Conducida por la propia realizadora en pantalla y en off, la narración muestra la investigación que Lissette hace de los quehaceres de su tía tras su imputación como autora de crímenes de lesa humanidad. Especialmente importantes son sus diálogos con ella por Skype desde Sidney, Australia, en su pequeño pero cómodo departamento donde la invita a visitarla… y donde nos muestra que fue” funada” (“Si no hay justicia, hay funa”) por compatriotas chilenos exiliados por el régimen que ella apoyó.
Adriana recurre infructuosamente a ex colegas buscando coartadas que la exculpen de los crímenes de que se la acusa (casos Conferencia I y Conferencia II, detención con desaparición del dirigente comunista Víctor Díaz) y niega hasta el final haber participado en torturas, pero las justifica como única manera de “quebrantar a la gente”.
Brotan desde la pantalla los sentimientos de dos seres humanos enfrentados por la vida: la tía torturadora y asesina y la sobrina que creyó en ella hasta que la verdad se impone.
Lissette se esfuerza por darle a su querida tía todas las oportunidades para que se defienda.
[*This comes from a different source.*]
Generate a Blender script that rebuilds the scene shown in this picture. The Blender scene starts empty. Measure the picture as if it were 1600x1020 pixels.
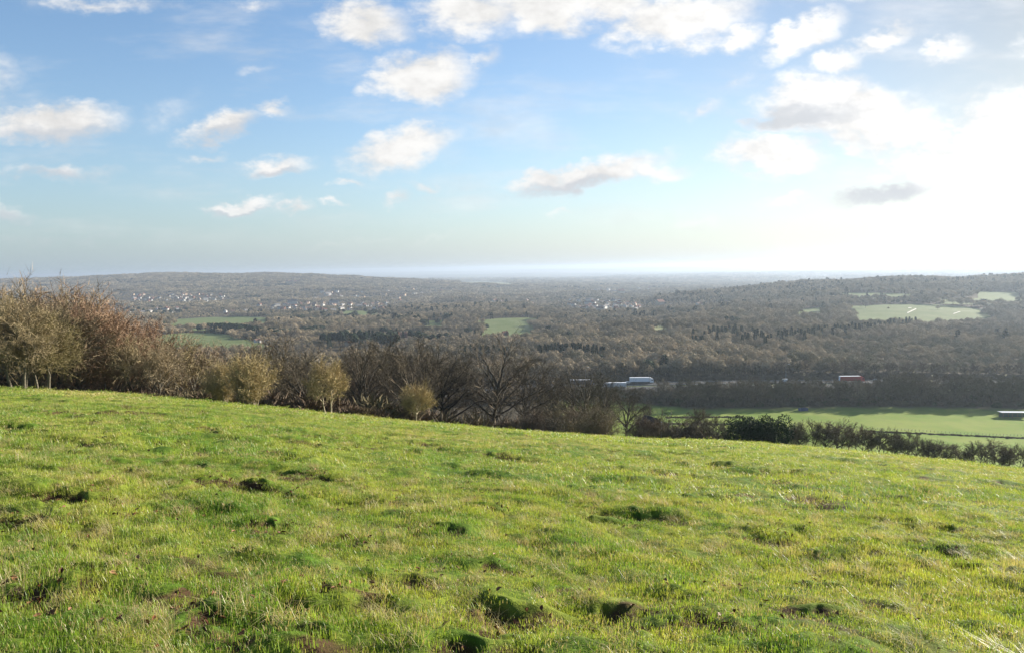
import bpy, math, random, time
import numpy as np
from mathutils import Vector, Matrix
T0 = time.time()
R = math.radians
scene = bpy.context.scene
COL = scene.collection
EYE = 1.6
HAZE = 1.02e-4
FPX = 1155.0
PITCH, ROLL = 4.55, -1.0
SUN_AZ, SUN_EL = 56.0, 17.5

# ------------------------------------------------------------------ camera
cam_d = bpy.data.cameras.new('camera')
cam = bpy.data.objects.new('camera', cam_d)
COL.objects.link(cam)
scene.camera = cam
cam_d.sensor_width = 36.0
cam_d.lens = 36.0 * FPX / 1600.0
cam_d.clip_start = 0.1
cam_d.clip_end = 200000.0
CM = Matrix.Rotation(R(90 - PITCH), 4, 'X') @ Matrix.Rotation(R(ROLL), 4, 'Z')
cam.matrix_world = Matrix.Translation((0, 0, EYE)) @ CM

def ray(px, py):
    d = CM @ Vector(((px - 800) / FPX, (510 - py) / FPX, -1.0))
    return d

# ------------------------------------------------------------------ render settings
scene.render.resolution_x, scene.render.resolution_y = 1024, 652
vs = scene.view_settings
vs.view_transform = 'Standard'
vs.look = 'None'
vs.exposure = 1.5
vs.gamma = 1.0
vs.use_curve_mapping = False
cy = scene.cycles
cy.max_bounces = 5
cy.diffuse_bounces = 2
cy.glossy_bounces = 1
cy.transmission_bounces = 2
cy.transparent_max_bounces = 6
cy.volume_bounces = 1
cy.caustics_reflective = False
cy.caustics_refractive = False
cy.use_denoising = True

# ------------------------------------------------------------------ node helpers
class NT:
    def __init__(s, tree):
        s.t = tree
        s.n = tree.nodes
        s.l = tree.links
    def new(s, typ, **kw):
        n = s.n.new(typ)
        for k, v in kw.items():
            setattr(n, k, v)
        return n
    def _in(s, sock, v):
        if v is None:
            return
        if hasattr(v, 'is_output') or isinstance(v, bpy.types.NodeSocket):
            s.l.new(v, sock)
        else:
            if isinstance(v, (tuple, list)) and len(v) == 3 and sock.type == 'RGBA':
                v = (v[0], v[1], v[2], 1)
            sock.default_value = v
    def m(s, op, a, b=None, c=None, clamp=False):
        n = s.new('ShaderNodeMath', operation=op)
        n.use_clamp = clamp
        s._in(n.inputs[0], a)
        if b is not None: s._in(n.inputs[1], b)
        if c is not None: s._in(n.inputs[2], c)
        return n.outputs[0]
    def vm(s, op, a, b=None, scale=None):
        n = s.new('ShaderNodeVectorMath', operation=op)
        s._in(n.inputs[0], a)
        if b is not None: s._in(n.inputs[1], b)
        if scale is not None: s._in(n.inputs['Scale'], scale)
        return n.outputs['Value'] if op in ('LENGTH', 'DOT_PRODUCT', 'DISTANCE') else n.outputs[0]
    def mr(s, v, a, b, c=0.0, d=1.0, smooth=True):
        n = s.new('ShaderNodeMapRange')
        if smooth: n.interpolation_type = 'SMOOTHSTEP'
        s._in(n.inputs[0], v)
        for i, q in enumerate((a, b, c, d)):
            s._in(n.inputs[1 + i], q)
        return n.outputs[0]
    def mix(s, f, a, b, bt='MIX'):
        n = s.new('ShaderNodeMix', data_type='RGBA', blend_type=bt)
        s._in(n.inputs[0], f)
        s._in(n.inputs[6], a)
        s._in(n.inputs[7], b)
        return n.outputs[2]
    def noise(s, vec, scale, detail=3, rough=0.55, dist=0.0, w=None):
        n = s.new('ShaderNodeTexNoise')
        if w is not None:
            n.noise_dimensions = '4D'
            n.inputs['W'].default_value = w
        s._in(n.inputs['Vector'], vec)
        n.inputs['Scale'].default_value = scale
        n.inputs['Detail'].default_value = detail
        n.inputs['Roughness'].default_value = rough
        n.inputs['Distortion'].default_value = dist
        return n.outputs['Fac'], n.outputs['Color']
    def sep(s, v):
        n = s.new('ShaderNodeSeparateXYZ')
        s._in(n.inputs[0], v)
        return n.outputs
    def comb(s, x, y, z):
        n = s.new('ShaderNodeCombineXYZ')
        for i, q in enumerate((x, y, z)):
            s._in(n.inputs[i], q)
        return n.outputs[0]

# ------------------------------------------------------------------ sun
S = Vector((math.sin(R(SUN_AZ)) * math.cos(R(SUN_EL)), math.cos(R(SUN_AZ)) * math.cos(R(SUN_EL)), math.sin(R(SUN_EL))))
sd = bpy.data.lights.new('sun', 'SUN')
sd.energy = 5.0
sd.angle = R(0.55)
sd.color = (1.0, 0.93, 0.82)
so = bpy.data.objects.new('sun', sd)
COL.objects.link(so)
so.rotation_euler = (-S).to_track_quat('-Z', 'Y').to_euler()
so.location = (0, 0, 50)

# ------------------------------------------------------------------ world: sky and clouds
world = bpy.data.worlds.new('World')
scene.world = world
world.use_nodes = True
w = NT(world.node_tree)
w.n.clear()
sky = w.new('ShaderNodeTexSky', sky_type='NISHITA')
sky.sun_disc = False
sky.sun_elevation = R(SUN_EL)
sky.sun_rotation = R(SUN_AZ)
sky.altitude = 200
sky.air_density = 1.0
sky.dust_density = 1.0
sky.ozone_density = 1.4
tc = w.new('ShaderNodeTexCoord')
D = tc.outputs['Generated']
dx, dy, dz = w.sep(D)
dyc = w.m('MAXIMUM', dy, 0.08)
ga = w.m('DIVIDE', dx, dyc)
gb = w.m('DIVIDE', dz, dyc)
P = w.comb(ga, gb, 0.0)
PS = w.comb(w.m('MULTIPLY', ga, 1.0), w.m('MULTIPLY', gb, 1.7), 0.0)
n1, n1c = w.noise(PS, 9.0, 5, 0.6)
n2, n2c = w.noise(PS, 26.0, 5, 0.62)
n3, n3c = w.noise(PS, 3.0, 3, 0.5)
wv = w.vm('SCALE', w.vm('SUBTRACT', n1c, (0.5, 0.5, 0.5)), scale=0.075)
wv2 = w.vm('SCALE', w.vm('SUBTRACT', n2c, (0.5, 0.5, 0.5)), scale=0.030)
PW = w.vm('ADD', w.vm('ADD', P, wv), wv2)
def gab(px, py):
    d = ray(px, py)
    return d.x / d.y, d.z / d.y
# (px, py, rx, ry, tilt deg, thickness)
CL = [
 (80, 186, 112, 30, 3, 1.15), (90, 266, 92, 14, 0, .55), (0, 335, 50, 16, 0, .65), (90, 372, 150, 10, 0, .30),
 (345, 202, 66, 19, 10, .95), (425, 175, 34, 15, 0, .65), (320, 247, 34, 11, 5, .50), (435, 254, 58, 17, 3, .80),
 (378, 319, 58, 13, 0, .90), (460, 328, 30, 10, 0, .70), (525, 323, 22, 6, 0, .45), (548, 290, 24, 9, 0, .55),
 (630, 228, 92, 32, 14, 1.0), (615, 315, 20, 11, 0, .55), (665, 297, 28, 9, 0, .5),
 (570, 32, 66, 36, 0, 1.05), (660, 118, 78, 37, 0, 1.25), (755, 98, 26, 18, 30, .45),
 (740, 20, 92, 42, 0, 1.0), (860, 10, 120, 34, 0, 1.1), (1060, 26, 112, 40, 5, 1.3), (950, 5, 90, 30, 0, 1.0),
 (930, 268, 112, 21, 12, 1.1), (850, 282, 52, 16, 8, .9), (1020, 262, 68, 14, -6, .7), (1165, 56, 38, 22, 10, .9),
 (1090, 170, 40, 14, 22, .45), (1085, 349, 46, 10, 0, .7), (885, 335, 28, 6, 0, .4),
 (1260, 55, 62, 26, 28, 1.15), (1375, 60, 48, 22, 10, 1.0), (1480, 84, 40, 22, 10, .75), (1310, 95, 40, 18, 20, .8),
 (1310, 172, 122, 46, -8, 1.4), (1205, 248, 84, 30, -8, 1.2), (1240, 185, 76, 20, 4, 1.2), (1400, 205, 90, 34, 0, 1.0),
 (1380, 303, 90, 21, 8, 1.2), (1470, 240, 120, 34, 6, .9), (1240, 318, 54, 10, 8, .6), (1580, 210, 110, 70, 0, 1.2),
 (1560, 300, 80, 20, 0, .7), (400, 15, 50, 20, 10, .35), (150, 5, 130, 16, -4, .5), (400, 100, 34, 14, 20, .25),
 (270, 170, 60, 26, 20, .18), (640, 372, 160, 6, 0, .25), (530, 385, 60, 5, 0, .35), (1140, 120, 60, 16, 25, .3),
 (1700, 60, 90, 40, 10, 1.0), (-90, 120, 110, 40, 0, .9), (-200, 300, 120, 26, 0, .8), (1800, 330, 120, 26, 0, .8),
 (200, -60, 160, 40, 0, .9), (1300, -60, 160, 50, 0, 1.0),
]
acc = None
for (px, py, rx, ry, t, th) in CL:
    a0, b0 = gab(px, py)
    mp = w.new('ShaderNodeMapping', vector_type='TEXTURE')
    w._in(mp.inputs[0], PW)
    mp.inputs[1].default_value = (a0, b0, 0)
    mp.inputs[2].default_value = (0, 0, R(t + 1))
    mp.inputs[3].default_value = (1.38 * rx / FPX, 1.42 * ry / FPX, 1)
    d = w.vm('LENGTH', mp.outputs[0])
    f = w.m('MULTIPLY', w.m('SUBTRACT', 1.0, d, clamp=True), th * 1.12 + .10)
    acc = f if acc is None else w.m('MAXIMUM', acc, f)
edge = w.m('ADD', acc, w.m('MULTIPLY', w.m('SUBTRACT', n2, 0.5), w.m('MULTIPLY', w.m('MINIMUM', acc, 0.35), 3.2)))
edge = w.m('ADD', edge, w.m('MULTIPLY', w.m('SUBTRACT', n1, 0.5), w.m('MULTIPLY', w.m('MINIMUM', acc, 0.4), 1.6)))
alpha = w.mr(edge, 0.02, 0.92)
# thin streaky veil low in the sky
vn, _ = w.noise(w.comb(w.m('MULTIPLY', ga, 1.0), w.m('MULTIPLY', gb, 4.0), 0.3), 4.5, 5, 0.6)
veil = w.m('MULTIPLY', w.mr(vn, 0.46, 0.78), 0.42)
alpha = w.m('MAXIMUM', alpha, veil)
alpha = w.m('MULTIPLY', alpha, w.mr(dy, 0.10, 0.35))
alpha = w.m('MULTIPLY', alpha, w.mr(gb, 0.012, 0.10))
# lighting of the cloud: greyer where it is thick and on the underside
SH = [(95, 205, 110, 13, 3), (1235, 182, 95, 17, 3), (1370, 303, 85, 17, 8), (350, 213, 70, 9, 8), (440, 264, 60, 7, 0),
      (870, 292, 90, 9, 8), (375, 328, 60, 5, 0), (80, 272, 90, 8, 0), (10, 342, 60, 12, 0), (90, 375, 150, 9, 0), (1140, 372, 60, 8, 0)]
sacc = None
for (px, py, rx, ry, t) in SH:
    a0, b0 = gab(px, py)
    mp = w.new('ShaderNodeMapping', vector_type='TEXTURE')
    w._in(mp.inputs[0], PW)
    mp.inputs[1].default_value = (a0, b0, 0)
    mp.inputs[2].default_value = (0, 0, R(t + 1))
    mp.inputs[3].default_value = (1.5 * rx / FPX, 1.8 * ry / FPX, 1)
    d = w.vm('LENGTH', mp.outputs[0])
    f = w.m('SUBTRACT', 1.0, d, clamp=True)
    sacc = f if sacc is None else w.m('MAXIMUM', sacc, f)
shade = w.mr(sacc, 0.0, 0.75)
dot = w.vm('DOT_PRODUCT', D, tuple(S))
near = w.m('POWER', w.m('MAXIMUM', dot, 0.0), 5.0)
near2 = w.m('POWER', w.m('MAXIMUM', dot, 0.0), 14.0)
cl_b = w.m('ADD', 5.2, w.m('MULTIPLY', near, 2.0))
cl_lit = w.vm('SCALE', (1.0, 0.99, 0.975), scale=w.m('MULTIPLY', cl_b, w.mr(w.m('ADD', w.m('MULTIPLY', n1, .6), w.m('MULTIPLY', n2, .4)), .35, .62, .86, 1.12)))
cl_dk = w.vm('SCALE', (0.84, 0.89, 0.96), scale=w.m('ADD', 4.2, w.m('MULTIPLY', near, .5)))
cl_c = w.mix(w.m('MULTIPLY', shade, 0.80), cl_lit, cl_dk)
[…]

Hasta que aparecen sus primeras dudas acerca del verdadero “oficio” de la “tía Chani”, confirmadas tras los testimonios de ex “colegas” de la DINA, como Gladys Calderón (“ángel del cianuro”), el Mocito y otros verdugos o cómplices de la Brigada Lautaro del cuartel Simón Bolívar.
Además de una entrevista al periodista experto en el tema, Javier Rebolledo, que aclara el modus operandi de la policía secreta confirmando verdades. Sí, el mismo cronista querellado por la hija de un victimario que cumple condena en Punta Peuco, porque se siente afectada en su “honor” en la narración sobre las fechorías de su padre en sus libros reportajes. El ladrón detrás del juez.
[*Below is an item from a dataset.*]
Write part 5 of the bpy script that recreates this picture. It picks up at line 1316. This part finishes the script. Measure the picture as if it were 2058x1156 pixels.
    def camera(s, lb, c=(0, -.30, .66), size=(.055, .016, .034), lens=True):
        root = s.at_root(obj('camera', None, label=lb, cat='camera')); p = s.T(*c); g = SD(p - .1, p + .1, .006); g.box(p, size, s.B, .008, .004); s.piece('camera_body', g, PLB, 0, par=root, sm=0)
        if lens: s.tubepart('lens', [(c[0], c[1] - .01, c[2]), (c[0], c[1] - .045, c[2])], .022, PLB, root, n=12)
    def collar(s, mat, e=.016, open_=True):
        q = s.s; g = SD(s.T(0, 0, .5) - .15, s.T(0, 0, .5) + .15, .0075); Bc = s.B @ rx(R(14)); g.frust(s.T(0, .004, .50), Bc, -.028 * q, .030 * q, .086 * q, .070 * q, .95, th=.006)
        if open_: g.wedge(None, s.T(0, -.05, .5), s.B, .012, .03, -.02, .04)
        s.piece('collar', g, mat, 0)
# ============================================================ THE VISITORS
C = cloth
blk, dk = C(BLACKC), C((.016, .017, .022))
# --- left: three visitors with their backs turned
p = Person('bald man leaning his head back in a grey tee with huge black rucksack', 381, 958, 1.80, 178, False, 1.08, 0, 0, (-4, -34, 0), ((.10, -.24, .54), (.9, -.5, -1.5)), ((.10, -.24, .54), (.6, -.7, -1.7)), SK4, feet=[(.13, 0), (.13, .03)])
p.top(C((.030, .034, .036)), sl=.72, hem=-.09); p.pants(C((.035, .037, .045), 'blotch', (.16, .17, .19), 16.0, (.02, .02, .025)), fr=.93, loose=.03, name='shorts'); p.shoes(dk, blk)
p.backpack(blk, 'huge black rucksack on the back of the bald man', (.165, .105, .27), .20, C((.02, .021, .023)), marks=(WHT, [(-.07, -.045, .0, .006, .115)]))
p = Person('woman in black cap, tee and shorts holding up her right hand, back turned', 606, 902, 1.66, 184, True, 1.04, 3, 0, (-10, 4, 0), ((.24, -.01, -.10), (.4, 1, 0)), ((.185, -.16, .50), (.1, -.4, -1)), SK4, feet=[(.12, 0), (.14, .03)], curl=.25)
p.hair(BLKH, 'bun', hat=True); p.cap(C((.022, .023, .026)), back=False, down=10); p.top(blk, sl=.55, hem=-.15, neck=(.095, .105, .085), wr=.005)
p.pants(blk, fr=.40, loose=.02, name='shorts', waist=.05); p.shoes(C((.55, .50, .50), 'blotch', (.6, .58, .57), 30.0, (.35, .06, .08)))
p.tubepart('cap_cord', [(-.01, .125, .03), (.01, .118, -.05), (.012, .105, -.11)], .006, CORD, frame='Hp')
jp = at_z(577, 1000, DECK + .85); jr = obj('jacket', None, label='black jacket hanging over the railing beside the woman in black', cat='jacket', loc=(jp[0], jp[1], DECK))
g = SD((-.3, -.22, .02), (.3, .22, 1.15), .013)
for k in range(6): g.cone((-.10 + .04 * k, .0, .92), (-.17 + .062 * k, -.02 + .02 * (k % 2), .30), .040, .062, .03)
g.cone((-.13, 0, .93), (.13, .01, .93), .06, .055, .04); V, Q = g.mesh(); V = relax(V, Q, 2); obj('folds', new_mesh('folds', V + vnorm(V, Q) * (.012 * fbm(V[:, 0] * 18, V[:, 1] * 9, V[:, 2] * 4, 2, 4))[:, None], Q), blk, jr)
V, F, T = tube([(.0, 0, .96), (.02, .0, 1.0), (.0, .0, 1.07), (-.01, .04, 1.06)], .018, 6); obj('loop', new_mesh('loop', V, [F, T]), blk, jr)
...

En todas estas etapas de su investigación, acompañan a Lissette la madre y la hermana de la victimaria (su abuela y su madre respectivamente), incondicionales de Adriana al comienzo, poco a poco la envejecida madre calla y la hermana le pide que vuelva a enfrentar la justicia.
En la actual arremetida que observamos en nuestro país para impedir que los violadores de derechos humanos paguen sus culpas, luego del ejemplo de Lissette y familia resulta más difícil de comprender aún cómo ciertos chilenos pueden reaccionar tan equivocada y ciegamente a una realidad que los arrastra con los horrores cometidas por sus familiares. Ciertamente, la actitud de Carolina Quintana Poblete, hija del militar Raúl Quintana Salazar, que arremete contra la verdad que denuncia el periodista Rebolledo, contrasta fuertemente con la que tuvieron, penosamente, Lissette Orozco y familia al develar valientemente y con dolor la culpabilidad de Adriana Rivas, la otrora querida tía Chani.
Lo menos que se esperaría de ellos, ya que no hay arrepentimiento, es el silencio para que la justicia pueda operar y que estos crímenes no quedan impunes para alivio de los dolientes y de todos los chilenos.
“El pacto de Adriana”, nombre que se refiere al pacto de silencio que han jurado los verdugos sobre sus fechorías,muestra no sólo la personalidad de una de estas agentes de la policía secreta de Pinochet - escasa educación, arribista, gozadora de los placeres de la vida -, defendiéndose de las imputaciones como gato de espaldas. También el calvario de una sobrina honesta, pero con altos valores éticos, que creyó y ayudó a su tía ídola de su infancia, hasta cuando ya no fue posible.
Adriana Rivas fue procesada en Santiago en 2007 y 2009, quedando con arraigo y firma, pero dos años después huyó a Sidney, Australia.
Su extradición, como la de muchos otros criminales de la policía secreta de Pinochet (Fernández Larios, Pedro Barrientos) aún no se concreta, pese a una reciente insistencia al ministerio de Relaciones Exteriores de acelerar el trámite por parte de las hijas de Víctor Díaz, una de sus víctimas. Hasta que esto no ocurra, la “Chani” seguirá viviendo su infierno libremente en Australia.